Dal punto di vista dei significati, dell’impegno diverso che, per necessità e virtù sfugge alla risoluzione superficiale del dramma, come quella messa in scena dallo scalcinato quintetto di attori-ballerini, è la giovane sarta (Ramona Gargano, bravissima anche lei!), figlia del capocomico, affetta da zoppia fin dalla nascita. La sua recitazione brusca, i suoi sogni infranti di madre e innamorata fallita sono come le punte di lancia di cancellate rovesciate, le cui barre di ferro saldate assieme volano oltre la Quarta Parete, lanciate con violenza da un gigante invisibile. La sua rabbia e il suo dolore si fanno sasso, materia affinché tutti possano avvertire le cose malvagie del mondo di fuori, che si intravvede dalla bocca di lupo di quel sotterraneo di prova, da cui si scorgono soltanto le parti inferiori delle figure della gente passa e dal quale arriva il suono lontano dei passi cadenzati dei plotoni nazisti.

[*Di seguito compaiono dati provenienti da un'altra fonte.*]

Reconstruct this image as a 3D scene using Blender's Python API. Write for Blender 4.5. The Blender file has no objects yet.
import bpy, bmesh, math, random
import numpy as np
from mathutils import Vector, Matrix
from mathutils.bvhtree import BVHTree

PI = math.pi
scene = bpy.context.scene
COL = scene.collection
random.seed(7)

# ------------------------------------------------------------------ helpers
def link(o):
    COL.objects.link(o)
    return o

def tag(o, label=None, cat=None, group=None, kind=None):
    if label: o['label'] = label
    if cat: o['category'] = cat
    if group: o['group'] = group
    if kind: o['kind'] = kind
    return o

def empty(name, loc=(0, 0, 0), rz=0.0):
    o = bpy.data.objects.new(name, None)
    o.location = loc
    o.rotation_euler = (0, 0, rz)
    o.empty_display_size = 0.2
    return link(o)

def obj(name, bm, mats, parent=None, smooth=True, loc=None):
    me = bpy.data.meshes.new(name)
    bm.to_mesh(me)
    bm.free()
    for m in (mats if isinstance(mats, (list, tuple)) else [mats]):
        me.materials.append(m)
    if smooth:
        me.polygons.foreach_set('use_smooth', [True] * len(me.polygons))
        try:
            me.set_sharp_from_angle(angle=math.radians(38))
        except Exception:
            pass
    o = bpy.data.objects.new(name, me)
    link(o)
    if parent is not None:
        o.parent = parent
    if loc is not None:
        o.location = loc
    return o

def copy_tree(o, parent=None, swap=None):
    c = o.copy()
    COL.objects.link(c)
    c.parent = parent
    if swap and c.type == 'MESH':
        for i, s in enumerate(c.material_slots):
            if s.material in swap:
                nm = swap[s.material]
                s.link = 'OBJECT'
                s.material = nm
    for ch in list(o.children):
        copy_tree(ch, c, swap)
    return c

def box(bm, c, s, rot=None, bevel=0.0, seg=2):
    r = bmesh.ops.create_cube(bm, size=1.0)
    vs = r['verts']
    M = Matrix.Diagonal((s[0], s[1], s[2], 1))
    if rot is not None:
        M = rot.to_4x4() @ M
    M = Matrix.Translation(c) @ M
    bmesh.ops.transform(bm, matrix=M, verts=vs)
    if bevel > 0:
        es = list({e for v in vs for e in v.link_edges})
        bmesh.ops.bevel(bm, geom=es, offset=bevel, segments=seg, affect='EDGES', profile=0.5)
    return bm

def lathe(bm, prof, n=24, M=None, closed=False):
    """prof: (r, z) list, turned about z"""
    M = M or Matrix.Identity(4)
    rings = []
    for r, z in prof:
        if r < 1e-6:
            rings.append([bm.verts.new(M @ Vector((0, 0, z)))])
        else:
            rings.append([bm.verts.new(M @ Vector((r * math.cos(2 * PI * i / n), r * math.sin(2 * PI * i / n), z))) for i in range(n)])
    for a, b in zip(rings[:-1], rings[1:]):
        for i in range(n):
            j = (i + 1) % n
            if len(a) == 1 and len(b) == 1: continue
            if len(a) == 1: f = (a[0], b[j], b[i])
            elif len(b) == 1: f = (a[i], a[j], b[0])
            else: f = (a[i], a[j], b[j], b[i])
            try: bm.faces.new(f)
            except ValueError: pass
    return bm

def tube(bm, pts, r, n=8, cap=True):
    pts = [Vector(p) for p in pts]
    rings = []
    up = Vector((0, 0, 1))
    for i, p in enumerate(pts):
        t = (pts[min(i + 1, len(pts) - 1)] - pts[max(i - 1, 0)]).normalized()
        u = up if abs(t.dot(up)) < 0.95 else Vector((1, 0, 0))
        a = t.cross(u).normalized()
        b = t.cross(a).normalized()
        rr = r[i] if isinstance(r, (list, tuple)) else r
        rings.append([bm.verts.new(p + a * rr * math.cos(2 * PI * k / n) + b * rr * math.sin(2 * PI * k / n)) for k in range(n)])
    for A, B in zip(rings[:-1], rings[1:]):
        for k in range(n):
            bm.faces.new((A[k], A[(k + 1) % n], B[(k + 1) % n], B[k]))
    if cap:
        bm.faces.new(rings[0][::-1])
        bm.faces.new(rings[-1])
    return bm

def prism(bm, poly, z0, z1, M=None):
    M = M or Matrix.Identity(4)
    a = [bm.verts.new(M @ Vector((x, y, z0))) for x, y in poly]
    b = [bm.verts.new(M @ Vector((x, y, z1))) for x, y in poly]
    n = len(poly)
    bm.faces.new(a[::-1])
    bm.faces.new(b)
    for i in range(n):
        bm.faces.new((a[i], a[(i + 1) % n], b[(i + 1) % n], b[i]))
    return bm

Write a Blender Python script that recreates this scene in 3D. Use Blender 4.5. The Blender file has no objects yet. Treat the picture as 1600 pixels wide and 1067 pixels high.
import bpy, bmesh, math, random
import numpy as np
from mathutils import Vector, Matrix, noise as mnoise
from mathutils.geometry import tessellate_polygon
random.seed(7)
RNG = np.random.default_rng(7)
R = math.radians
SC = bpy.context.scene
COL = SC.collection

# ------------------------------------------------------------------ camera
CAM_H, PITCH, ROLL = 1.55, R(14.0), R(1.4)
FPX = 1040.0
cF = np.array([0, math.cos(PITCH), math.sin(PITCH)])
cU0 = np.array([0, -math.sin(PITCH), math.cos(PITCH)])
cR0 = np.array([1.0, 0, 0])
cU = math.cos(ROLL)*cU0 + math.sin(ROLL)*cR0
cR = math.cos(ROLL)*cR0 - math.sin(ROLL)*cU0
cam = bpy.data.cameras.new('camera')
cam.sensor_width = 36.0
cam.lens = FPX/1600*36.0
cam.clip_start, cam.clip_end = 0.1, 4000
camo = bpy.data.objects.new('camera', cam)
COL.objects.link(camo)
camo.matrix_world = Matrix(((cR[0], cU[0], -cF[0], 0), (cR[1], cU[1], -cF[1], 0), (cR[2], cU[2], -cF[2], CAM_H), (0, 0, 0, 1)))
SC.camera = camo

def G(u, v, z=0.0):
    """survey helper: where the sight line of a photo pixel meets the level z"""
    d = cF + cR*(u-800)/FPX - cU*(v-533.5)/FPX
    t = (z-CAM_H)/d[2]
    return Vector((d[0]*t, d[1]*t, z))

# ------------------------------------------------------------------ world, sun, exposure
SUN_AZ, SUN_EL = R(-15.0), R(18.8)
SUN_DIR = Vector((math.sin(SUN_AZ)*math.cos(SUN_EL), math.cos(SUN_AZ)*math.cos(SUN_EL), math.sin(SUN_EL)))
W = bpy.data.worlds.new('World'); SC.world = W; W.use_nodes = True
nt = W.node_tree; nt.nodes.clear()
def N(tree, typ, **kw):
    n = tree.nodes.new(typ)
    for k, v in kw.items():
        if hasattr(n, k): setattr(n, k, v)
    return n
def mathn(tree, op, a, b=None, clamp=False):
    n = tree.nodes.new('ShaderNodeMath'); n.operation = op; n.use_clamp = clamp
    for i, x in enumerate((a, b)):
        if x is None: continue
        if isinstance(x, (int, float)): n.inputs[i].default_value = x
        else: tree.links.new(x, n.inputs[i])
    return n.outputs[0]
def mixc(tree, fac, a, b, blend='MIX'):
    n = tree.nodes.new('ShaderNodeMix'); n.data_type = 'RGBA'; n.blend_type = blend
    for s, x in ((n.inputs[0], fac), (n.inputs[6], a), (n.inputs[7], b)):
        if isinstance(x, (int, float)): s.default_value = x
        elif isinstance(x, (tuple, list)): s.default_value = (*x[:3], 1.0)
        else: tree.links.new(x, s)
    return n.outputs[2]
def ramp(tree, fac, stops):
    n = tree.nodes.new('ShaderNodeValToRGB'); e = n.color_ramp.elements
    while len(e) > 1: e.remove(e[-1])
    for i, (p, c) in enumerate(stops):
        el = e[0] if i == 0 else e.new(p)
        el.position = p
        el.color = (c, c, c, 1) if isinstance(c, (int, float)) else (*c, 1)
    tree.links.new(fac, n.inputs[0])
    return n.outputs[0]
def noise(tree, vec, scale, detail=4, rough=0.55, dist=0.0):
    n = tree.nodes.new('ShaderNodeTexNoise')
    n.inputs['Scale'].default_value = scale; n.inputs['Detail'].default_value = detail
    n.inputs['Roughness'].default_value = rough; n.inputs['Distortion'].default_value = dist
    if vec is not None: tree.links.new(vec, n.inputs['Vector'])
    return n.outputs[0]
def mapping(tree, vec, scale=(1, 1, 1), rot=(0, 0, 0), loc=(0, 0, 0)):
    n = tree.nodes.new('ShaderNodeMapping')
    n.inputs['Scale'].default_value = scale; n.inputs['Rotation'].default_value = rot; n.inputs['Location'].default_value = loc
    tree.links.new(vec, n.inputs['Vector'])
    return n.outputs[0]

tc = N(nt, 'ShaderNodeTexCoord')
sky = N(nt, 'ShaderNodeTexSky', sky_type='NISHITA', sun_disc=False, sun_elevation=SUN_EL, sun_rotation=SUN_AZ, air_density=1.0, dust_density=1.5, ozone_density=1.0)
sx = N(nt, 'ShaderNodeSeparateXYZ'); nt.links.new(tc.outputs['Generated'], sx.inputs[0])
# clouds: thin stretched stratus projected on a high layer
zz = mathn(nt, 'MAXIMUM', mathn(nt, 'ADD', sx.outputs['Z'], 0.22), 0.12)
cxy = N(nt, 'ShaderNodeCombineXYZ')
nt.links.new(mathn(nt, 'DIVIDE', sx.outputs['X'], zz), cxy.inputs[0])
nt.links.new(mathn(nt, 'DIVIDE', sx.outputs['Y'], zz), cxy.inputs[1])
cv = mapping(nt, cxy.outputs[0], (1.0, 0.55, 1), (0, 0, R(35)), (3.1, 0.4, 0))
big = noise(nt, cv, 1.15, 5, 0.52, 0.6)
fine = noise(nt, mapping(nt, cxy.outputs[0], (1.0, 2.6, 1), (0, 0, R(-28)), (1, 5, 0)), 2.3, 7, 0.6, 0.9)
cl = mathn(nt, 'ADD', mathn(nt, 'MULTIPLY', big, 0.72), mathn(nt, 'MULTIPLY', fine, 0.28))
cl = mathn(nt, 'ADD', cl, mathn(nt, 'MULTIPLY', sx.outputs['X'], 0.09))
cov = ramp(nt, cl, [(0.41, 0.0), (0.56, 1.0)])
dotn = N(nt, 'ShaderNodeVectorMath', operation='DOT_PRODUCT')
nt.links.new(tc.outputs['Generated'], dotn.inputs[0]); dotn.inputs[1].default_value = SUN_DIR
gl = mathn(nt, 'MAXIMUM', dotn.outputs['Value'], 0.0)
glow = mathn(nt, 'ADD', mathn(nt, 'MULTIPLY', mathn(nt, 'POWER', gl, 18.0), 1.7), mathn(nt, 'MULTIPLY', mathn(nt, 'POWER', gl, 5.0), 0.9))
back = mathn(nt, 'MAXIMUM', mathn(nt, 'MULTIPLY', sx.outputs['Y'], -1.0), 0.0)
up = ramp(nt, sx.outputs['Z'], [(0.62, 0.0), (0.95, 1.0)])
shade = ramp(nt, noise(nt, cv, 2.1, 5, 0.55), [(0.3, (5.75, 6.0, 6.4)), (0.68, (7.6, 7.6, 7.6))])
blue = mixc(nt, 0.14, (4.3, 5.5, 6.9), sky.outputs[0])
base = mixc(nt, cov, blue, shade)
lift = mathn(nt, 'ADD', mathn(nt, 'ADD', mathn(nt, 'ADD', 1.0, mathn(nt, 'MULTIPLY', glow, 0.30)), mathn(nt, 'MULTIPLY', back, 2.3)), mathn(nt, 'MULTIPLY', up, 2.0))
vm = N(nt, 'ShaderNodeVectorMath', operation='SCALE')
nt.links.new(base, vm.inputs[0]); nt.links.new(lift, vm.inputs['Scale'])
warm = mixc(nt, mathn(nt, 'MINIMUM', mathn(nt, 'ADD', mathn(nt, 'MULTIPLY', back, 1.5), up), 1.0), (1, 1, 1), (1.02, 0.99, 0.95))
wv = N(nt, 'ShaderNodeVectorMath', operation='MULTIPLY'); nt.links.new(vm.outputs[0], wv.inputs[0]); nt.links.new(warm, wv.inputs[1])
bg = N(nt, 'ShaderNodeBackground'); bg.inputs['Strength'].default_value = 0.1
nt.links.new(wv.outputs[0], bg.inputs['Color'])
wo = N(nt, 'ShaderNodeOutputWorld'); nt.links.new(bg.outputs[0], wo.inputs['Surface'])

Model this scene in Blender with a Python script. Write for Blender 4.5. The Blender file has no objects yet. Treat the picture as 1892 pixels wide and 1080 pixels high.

Perché lei, la sartina è destinata “cucire” il futuro e difendere con la militanza il buon diritto degli uomini liberi a vivere nel presente. La grande dolcezza della Pellegrino, abbinata al brillante controcanto della D’angelo fanno da lenitivo, da maschera sorridente e consolante che cela un Altrove ferito, dolorante, morente. Insomma: spettacolo da non perdere! Complimenti alla compagnia e a Gianfranco, caro vecchio leone della moderna comicità italiana!